Summary
The Global Assessment for a New Economics (GANE) brings together diverse economic thinkers to challenge conventional models. Supported by ISEE and partners, the project identifies ten shared principles for transforming economics toward sustainability, justice, and wellbeing. Based on research published in Nature Sustainability, these principles include social–ecological embeddedness, limits to growth, regenerative design, equity, and participation. The work aims to unify transformative approaches and strengthen their impact in research, education, and policy.
Ten principles for transforming economics

The Global Assessment for a New Economics (GANE) is an ongoing collaborative project between researchers and practitioners with different heterodox economic backgrounds around world, supported by partners such as the Wellbeing Economy Alliance, the Club of Rome and ISEE. The aim of the project is to support discourse coalitions based on common narratives that challenge conventional economic thinking in research, education, policy and practice. Building greater discursive cohesion and power for new thinking is a key necessity for achieving economic transformation towards human and planetary wellbeing and justice.
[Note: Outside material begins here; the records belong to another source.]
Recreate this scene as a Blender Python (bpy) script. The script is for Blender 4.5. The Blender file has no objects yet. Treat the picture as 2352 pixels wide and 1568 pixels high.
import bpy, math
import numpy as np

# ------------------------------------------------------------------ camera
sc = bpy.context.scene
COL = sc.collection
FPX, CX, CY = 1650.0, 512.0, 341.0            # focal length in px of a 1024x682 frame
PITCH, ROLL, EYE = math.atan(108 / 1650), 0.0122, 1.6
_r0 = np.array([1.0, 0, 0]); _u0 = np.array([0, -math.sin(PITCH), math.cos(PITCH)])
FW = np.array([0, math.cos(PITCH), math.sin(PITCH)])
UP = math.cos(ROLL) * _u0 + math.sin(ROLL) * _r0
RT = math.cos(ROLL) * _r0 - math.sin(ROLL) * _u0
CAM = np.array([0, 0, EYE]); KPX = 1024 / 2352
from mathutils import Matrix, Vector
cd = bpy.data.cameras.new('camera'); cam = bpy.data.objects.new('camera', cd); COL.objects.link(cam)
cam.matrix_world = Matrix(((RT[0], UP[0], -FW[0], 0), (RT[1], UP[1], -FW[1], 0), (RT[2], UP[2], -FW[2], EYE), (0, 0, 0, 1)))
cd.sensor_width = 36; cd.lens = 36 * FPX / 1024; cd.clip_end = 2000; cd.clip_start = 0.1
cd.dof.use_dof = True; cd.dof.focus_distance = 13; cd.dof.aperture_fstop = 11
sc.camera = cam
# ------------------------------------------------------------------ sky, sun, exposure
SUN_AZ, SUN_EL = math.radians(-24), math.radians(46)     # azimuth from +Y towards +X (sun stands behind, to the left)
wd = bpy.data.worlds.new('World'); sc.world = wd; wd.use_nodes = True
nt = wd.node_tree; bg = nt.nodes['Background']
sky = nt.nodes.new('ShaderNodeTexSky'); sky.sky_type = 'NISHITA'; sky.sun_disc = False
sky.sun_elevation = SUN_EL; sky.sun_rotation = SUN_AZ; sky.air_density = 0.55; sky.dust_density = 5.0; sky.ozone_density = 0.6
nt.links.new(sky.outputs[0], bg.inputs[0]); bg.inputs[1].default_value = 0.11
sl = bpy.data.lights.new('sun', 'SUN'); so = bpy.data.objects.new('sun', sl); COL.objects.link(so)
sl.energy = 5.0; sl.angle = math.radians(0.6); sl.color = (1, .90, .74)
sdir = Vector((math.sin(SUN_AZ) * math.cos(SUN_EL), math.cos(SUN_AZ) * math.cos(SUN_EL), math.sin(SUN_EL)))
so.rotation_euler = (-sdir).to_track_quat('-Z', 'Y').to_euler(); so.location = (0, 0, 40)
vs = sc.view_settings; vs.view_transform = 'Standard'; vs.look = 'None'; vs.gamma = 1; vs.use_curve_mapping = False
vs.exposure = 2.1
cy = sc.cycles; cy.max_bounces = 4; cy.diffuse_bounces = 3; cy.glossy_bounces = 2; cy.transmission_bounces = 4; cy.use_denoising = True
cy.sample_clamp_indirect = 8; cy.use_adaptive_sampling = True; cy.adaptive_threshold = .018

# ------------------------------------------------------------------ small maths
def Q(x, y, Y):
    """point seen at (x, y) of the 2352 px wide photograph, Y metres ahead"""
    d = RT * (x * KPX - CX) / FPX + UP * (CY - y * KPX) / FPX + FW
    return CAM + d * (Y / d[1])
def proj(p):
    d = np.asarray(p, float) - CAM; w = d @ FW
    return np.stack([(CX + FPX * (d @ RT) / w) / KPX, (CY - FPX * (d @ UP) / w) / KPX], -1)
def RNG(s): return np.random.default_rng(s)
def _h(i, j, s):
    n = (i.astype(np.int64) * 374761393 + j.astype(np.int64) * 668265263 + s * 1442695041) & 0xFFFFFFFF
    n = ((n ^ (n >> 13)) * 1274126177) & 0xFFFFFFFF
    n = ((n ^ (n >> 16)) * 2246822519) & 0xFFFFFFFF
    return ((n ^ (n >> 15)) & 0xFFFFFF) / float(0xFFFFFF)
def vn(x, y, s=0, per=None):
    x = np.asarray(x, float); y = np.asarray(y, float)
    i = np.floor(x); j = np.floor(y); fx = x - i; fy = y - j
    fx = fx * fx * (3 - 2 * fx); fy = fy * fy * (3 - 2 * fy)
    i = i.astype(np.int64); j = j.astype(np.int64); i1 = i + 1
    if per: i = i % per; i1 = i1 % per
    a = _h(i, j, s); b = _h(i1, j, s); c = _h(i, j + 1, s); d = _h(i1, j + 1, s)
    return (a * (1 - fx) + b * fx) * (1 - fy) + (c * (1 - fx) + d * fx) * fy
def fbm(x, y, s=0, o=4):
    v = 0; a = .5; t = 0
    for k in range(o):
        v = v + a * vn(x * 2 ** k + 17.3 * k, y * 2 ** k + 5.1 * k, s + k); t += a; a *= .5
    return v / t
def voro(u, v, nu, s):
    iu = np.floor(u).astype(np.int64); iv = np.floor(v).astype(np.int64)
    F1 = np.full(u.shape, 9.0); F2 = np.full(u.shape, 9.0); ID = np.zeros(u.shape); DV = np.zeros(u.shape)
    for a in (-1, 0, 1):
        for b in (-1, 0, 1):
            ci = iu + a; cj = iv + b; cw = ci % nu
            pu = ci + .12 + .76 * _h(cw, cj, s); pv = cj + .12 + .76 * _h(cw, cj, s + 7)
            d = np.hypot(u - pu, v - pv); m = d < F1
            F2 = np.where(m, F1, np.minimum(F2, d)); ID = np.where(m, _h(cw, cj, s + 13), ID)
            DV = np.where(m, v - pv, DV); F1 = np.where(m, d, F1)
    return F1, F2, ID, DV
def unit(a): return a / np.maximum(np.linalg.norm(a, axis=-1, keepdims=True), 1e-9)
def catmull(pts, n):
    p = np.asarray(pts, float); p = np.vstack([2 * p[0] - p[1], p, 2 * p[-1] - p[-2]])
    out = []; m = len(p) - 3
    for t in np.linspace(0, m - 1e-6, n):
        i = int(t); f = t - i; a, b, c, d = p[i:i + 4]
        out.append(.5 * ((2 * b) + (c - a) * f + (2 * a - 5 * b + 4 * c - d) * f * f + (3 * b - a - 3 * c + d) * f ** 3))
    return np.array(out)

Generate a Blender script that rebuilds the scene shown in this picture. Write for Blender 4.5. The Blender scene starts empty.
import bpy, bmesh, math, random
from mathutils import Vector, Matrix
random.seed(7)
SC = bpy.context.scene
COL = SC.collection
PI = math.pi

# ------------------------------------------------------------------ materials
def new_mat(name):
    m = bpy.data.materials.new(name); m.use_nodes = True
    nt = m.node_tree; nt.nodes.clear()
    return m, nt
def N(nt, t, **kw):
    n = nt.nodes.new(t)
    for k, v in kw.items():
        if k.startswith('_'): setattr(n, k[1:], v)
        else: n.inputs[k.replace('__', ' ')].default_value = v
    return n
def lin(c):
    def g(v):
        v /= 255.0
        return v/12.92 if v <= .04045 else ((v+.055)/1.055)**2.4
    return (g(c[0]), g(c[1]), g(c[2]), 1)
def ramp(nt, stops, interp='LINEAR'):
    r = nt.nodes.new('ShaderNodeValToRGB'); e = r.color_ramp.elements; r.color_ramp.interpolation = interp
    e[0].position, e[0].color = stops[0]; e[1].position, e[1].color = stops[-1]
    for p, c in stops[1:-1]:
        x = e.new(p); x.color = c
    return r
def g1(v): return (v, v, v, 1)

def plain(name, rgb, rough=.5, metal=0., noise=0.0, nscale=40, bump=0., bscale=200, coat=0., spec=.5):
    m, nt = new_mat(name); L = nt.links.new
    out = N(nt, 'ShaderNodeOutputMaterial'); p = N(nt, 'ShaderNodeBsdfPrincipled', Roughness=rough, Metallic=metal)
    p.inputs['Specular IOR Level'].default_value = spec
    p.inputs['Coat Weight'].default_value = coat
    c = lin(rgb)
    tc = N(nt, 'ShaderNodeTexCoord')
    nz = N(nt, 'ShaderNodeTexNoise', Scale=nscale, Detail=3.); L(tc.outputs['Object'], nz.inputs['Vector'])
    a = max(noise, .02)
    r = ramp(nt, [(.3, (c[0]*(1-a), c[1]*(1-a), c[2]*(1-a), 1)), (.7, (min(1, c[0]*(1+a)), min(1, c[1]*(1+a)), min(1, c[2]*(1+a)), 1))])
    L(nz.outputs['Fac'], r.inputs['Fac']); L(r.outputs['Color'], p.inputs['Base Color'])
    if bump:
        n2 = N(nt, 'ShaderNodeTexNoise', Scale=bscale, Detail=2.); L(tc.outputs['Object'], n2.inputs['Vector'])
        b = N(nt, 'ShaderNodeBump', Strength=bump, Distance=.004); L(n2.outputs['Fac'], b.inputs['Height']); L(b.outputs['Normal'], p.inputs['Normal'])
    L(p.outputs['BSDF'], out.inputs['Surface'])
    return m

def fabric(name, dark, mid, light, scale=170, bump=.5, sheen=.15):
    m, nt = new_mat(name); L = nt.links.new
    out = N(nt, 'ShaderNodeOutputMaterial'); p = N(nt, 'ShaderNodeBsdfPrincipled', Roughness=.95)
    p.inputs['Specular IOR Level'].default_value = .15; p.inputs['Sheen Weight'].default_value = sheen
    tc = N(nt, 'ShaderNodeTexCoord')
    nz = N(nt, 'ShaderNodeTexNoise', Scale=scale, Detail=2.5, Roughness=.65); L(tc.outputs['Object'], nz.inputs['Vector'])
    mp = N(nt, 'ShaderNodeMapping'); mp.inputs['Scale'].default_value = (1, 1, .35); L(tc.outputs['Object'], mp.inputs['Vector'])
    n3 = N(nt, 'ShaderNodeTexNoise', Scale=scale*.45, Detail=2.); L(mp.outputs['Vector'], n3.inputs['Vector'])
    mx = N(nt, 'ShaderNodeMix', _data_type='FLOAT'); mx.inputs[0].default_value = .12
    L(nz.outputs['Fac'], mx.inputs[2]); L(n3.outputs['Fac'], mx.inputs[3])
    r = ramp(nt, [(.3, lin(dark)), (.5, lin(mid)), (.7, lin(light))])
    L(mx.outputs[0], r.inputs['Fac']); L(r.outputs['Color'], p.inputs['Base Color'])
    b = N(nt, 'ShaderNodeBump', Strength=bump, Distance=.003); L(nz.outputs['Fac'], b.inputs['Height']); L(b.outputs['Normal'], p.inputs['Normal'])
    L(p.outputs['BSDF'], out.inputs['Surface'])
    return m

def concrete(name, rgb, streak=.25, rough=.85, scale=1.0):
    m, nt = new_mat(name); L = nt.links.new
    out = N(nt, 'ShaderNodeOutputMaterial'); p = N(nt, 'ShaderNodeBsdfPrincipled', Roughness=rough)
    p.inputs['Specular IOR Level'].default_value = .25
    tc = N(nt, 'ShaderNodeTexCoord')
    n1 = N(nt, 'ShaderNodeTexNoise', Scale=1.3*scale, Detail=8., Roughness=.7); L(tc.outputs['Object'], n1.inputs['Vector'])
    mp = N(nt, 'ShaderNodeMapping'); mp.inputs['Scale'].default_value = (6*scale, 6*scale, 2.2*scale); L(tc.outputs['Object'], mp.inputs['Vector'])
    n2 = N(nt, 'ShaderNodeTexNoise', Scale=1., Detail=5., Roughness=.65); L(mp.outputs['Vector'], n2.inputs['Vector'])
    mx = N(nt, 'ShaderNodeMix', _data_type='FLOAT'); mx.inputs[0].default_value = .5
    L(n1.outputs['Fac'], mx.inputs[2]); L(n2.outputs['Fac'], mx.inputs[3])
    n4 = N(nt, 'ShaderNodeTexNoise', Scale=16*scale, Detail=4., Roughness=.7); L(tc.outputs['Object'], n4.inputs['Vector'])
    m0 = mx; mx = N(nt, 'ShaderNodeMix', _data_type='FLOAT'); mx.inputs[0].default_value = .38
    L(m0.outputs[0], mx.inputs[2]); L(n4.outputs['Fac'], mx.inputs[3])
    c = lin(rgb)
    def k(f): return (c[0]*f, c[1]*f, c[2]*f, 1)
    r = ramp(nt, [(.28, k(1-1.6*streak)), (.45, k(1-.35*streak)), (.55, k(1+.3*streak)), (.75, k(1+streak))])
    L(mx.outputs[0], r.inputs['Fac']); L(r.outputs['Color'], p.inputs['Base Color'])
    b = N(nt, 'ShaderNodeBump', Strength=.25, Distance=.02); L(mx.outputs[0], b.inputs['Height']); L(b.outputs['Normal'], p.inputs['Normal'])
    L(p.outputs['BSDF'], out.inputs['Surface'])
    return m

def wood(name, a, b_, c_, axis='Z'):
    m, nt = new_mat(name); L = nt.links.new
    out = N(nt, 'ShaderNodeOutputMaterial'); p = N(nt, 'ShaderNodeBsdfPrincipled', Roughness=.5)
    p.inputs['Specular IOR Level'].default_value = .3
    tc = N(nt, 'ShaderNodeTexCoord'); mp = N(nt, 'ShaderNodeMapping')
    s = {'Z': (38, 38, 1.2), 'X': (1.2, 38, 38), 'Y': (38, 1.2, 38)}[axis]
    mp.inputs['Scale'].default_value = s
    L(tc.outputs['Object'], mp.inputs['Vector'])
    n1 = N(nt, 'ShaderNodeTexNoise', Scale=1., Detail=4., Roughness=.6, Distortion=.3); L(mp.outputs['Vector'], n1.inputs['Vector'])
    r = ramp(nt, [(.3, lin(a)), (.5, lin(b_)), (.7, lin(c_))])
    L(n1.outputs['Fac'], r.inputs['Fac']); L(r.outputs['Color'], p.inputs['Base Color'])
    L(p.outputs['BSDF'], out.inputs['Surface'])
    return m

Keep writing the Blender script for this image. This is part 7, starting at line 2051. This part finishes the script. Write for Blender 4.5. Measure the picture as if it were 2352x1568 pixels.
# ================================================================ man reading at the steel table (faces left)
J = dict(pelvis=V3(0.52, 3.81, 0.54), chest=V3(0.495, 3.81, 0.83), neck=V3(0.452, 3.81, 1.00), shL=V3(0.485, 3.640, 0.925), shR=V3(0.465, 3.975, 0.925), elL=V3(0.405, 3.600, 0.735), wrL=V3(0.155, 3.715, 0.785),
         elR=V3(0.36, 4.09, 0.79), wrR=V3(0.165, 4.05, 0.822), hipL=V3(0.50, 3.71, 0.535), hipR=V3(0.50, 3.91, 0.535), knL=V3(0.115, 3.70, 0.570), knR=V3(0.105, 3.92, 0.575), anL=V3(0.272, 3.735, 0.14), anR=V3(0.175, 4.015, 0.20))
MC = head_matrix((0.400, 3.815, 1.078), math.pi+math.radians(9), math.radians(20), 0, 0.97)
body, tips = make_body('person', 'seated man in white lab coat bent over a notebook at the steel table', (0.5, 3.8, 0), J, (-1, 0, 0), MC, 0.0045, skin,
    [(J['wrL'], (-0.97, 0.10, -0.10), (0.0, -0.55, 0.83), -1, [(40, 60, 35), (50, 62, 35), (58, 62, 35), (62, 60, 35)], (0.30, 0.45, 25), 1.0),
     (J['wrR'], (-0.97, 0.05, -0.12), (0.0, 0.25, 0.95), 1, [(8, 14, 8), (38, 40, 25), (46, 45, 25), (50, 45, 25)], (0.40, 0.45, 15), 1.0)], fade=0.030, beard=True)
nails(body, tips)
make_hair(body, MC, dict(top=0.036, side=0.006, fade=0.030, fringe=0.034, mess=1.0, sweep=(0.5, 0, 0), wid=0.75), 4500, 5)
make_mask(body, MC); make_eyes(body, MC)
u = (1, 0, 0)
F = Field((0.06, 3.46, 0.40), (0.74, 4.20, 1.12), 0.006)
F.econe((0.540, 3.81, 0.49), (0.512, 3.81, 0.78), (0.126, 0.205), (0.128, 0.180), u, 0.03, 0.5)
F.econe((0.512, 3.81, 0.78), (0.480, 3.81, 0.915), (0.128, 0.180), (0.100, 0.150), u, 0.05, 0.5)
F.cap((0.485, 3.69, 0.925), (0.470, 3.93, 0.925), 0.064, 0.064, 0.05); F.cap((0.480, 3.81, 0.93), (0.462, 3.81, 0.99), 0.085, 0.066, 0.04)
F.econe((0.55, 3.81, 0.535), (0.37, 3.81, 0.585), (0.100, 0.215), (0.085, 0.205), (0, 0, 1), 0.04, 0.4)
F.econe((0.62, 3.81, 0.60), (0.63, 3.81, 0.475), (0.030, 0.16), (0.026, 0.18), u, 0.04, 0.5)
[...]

Based on extensive structured qualitative content analysis, recent synthetic work published in the journal Nature Sustainability has identified ten principles that cut across 38 transformative new economic approaches. They include:
- social–ecological embeddedness and holistic well-being;
- interdisciplinarity and complexity thinking;
- limits to growth;
- limited substitutability of natural capital;
- regenerative design;
- holistic perspectives of people and values;
- equity, equality and justice;
- relationality and social enfranchisement;
- participation, deliberation and cooperation and
- post-capitalism and decolonization.
The results can help consolidate transformative economic approaches and support future efforts to synthesise conceptual models, methodologies and policy solutions and to validate the identified principles more explicitly within global south contexts.